─── Information provided

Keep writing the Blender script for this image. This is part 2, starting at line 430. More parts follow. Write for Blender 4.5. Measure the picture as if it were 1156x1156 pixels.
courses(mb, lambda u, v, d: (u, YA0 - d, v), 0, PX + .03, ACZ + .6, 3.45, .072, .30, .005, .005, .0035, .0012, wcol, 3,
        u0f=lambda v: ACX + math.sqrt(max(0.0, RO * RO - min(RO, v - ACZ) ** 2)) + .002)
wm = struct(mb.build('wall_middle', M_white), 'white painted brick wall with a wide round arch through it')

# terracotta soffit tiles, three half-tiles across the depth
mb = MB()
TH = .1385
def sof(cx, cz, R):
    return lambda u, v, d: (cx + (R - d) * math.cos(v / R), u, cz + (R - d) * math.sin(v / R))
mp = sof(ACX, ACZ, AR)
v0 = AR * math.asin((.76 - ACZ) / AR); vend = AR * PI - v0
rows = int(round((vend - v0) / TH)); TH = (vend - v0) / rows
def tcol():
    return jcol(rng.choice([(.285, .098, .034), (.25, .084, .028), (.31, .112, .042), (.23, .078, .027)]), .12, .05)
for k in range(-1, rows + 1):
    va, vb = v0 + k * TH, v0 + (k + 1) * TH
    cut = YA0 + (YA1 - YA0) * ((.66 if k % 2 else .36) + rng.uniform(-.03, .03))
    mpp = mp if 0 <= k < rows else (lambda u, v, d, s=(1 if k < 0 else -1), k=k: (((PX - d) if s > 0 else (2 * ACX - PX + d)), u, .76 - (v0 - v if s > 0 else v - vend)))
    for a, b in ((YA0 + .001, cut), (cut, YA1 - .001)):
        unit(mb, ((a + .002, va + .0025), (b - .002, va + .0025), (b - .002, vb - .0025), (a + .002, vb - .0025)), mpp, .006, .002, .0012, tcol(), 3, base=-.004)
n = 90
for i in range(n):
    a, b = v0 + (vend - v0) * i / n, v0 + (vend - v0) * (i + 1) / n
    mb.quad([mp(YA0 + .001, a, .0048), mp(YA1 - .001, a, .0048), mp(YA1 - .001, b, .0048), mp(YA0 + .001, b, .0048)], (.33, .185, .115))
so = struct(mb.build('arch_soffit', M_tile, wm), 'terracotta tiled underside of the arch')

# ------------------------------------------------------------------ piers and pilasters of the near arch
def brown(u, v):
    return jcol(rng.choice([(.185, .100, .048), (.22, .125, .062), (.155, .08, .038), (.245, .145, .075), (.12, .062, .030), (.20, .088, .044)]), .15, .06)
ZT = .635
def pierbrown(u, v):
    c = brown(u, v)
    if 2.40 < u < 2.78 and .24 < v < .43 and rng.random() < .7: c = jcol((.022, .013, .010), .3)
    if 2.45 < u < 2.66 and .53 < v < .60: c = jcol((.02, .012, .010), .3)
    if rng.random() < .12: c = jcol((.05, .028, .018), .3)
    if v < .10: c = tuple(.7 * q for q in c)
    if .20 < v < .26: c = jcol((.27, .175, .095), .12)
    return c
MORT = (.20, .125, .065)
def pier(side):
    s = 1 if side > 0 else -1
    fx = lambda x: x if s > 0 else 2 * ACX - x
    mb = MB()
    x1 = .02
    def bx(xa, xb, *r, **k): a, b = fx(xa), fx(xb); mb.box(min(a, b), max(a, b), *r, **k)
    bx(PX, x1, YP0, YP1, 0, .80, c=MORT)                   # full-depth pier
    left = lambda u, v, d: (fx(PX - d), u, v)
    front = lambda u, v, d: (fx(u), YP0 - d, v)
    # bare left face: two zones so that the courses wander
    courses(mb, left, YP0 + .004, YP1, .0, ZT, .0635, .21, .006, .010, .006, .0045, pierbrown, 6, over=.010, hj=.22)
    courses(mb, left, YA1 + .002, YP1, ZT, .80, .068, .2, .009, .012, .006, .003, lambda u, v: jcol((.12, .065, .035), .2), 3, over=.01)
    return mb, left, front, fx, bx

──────

Copy out the material above in its entirety. Every detail must match.

* Reply
Keep writing the Blender script for this image. This is part 2, starting at line 430. More parts follow. Write for Blender 4.5. Measure the picture as if it were 1156x1156 pixels.
courses(mb, lambda u, v, d: (u, YA0 - d, v), 0, PX + .03, ACZ + .6, 3.45, .072, .30, .005, .005, .0035, .0012, wcol, 3,
        u0f=lambda v: ACX + math.sqrt(max(0.0, RO * RO - min(RO, v - ACZ) ** 2)) + .002)
wm = struct(mb.build('wall_middle', M_white), 'white painted brick wall with a wide round arch through it')

# terracotta soffit tiles, three half-tiles across the depth
mb = MB()
TH = .1385
def sof(cx, cz, R):
    return lambda u, v, d: (cx + (R - d) * math.cos(v / R), u, cz + (R - d) * math.sin(v / R))
mp = sof(ACX, ACZ, AR)
v0 = AR * math.asin((.76 - ACZ) / AR); vend = AR * PI - v0
rows = int(round((vend - v0) / TH)); TH = (vend - v0) / rows
def tcol():
    return jcol(rng.choice([(.285, .098, .034), (.25, .084, .028), (.31, .112, .042), (.23, .078, .027)]), .12, .05)
for k in range(-1, rows + 1):
    va, vb = v0 + k * TH, v0 + (k + 1) * TH
    cut = YA0 + (YA1 - YA0) * ((.66 if k % 2 else .36) + rng.uniform(-.03, .03))
    mpp = mp if 0 <= k < rows else (lambda u, v, d, s=(1 if k < 0 else -1), k=k: (((PX - d) if s > 0 else (2 * ACX - PX + d)), u, .76 - (v0 - v if s > 0 else v - vend)))
    for a, b in ((YA0 + .001, cut), (cut, YA1 - .001)):
        unit(mb, ((a + .002, va + .0025), (b - .002, va + .0025), (b - .002, vb - .0025), (a + .002, vb - .0025)), mpp, .006, .002, .0012, tcol(), 3, base=-.004)
n = 90
for i in range(n):
    a, b = v0 + (vend - v0) * i / n, v0 + (vend - v0) * (i + 1) / n
    mb.quad([mp(YA0 + .001, a, .0048), mp(YA1 - .001, a, .0048), mp(YA1 - .001, b, .0048), mp(YA0 + .001, b, .0048)], (.33, .185, .115))
so = struct(mb.build('arch_soffit', M_tile, wm), 'terracotta tiled underside of the arch')

# ------------------------------------------------------------------ piers and pilasters of the near arch
def brown(u, v):
    return jcol(rng.choice([(.185, .100, .048), (.22, .125, .062), (.155, .08, .038), (.245, .145, .075), (.12, .062, .030), (.20, .088, .044)]), .15, .06)
ZT = .635
def pierbrown(u, v):
    c = brown(u, v)
    if 2.40 < u < 2.78 and .24 < v < .43 and rng.random() < .7: c = jcol((.022, .013, .010), .3)
    if 2.45 < u < 2.66 and .53 < v < .60: c = jcol((.02, .012, .010), .3)
    if rng.random() < .12: c = jcol((.05, .028, .018), .3)
    if v < .10: c = tuple(.7 * q for q in c)
    if .20 < v < .26: c = jcol((.27, .175, .095), .12)
    return c
MORT = (.20, .125, .065)
def pier(side):
    s = 1 if side > 0 else -1
    fx = lambda x: x if s > 0 else 2 * ACX - x
    mb = MB()
    x1 = .02
    def bx(xa, xb, *r, **k): a, b = fx(xa), fx(xb); mb.box(min(a, b), max(a, b), *r, **k)
    bx(PX, x1, YP0, YP1, 0, .80, c=MORT)                   # full-depth pier
    left = lambda u, v, d: (fx(PX - d), u, v)
    front = lambda u, v, d: (fx(u), YP0 - d, v)
    # bare left face: two zones so that the courses wander
    courses(mb, left, YP0 + .004, YP1, .0, ZT, .0635, .21, .006, .010, .006, .0045, pierbrown, 6, over=.010, hj=.22)
    courses(mb, left, YA1 + .002, YP1, ZT, .80, .068, .2, .009, .012, .006, .003, lambda u, v: jcol((.12, .065, .035), .2), 3, over=.01)
    return mb, left, front, fx, bx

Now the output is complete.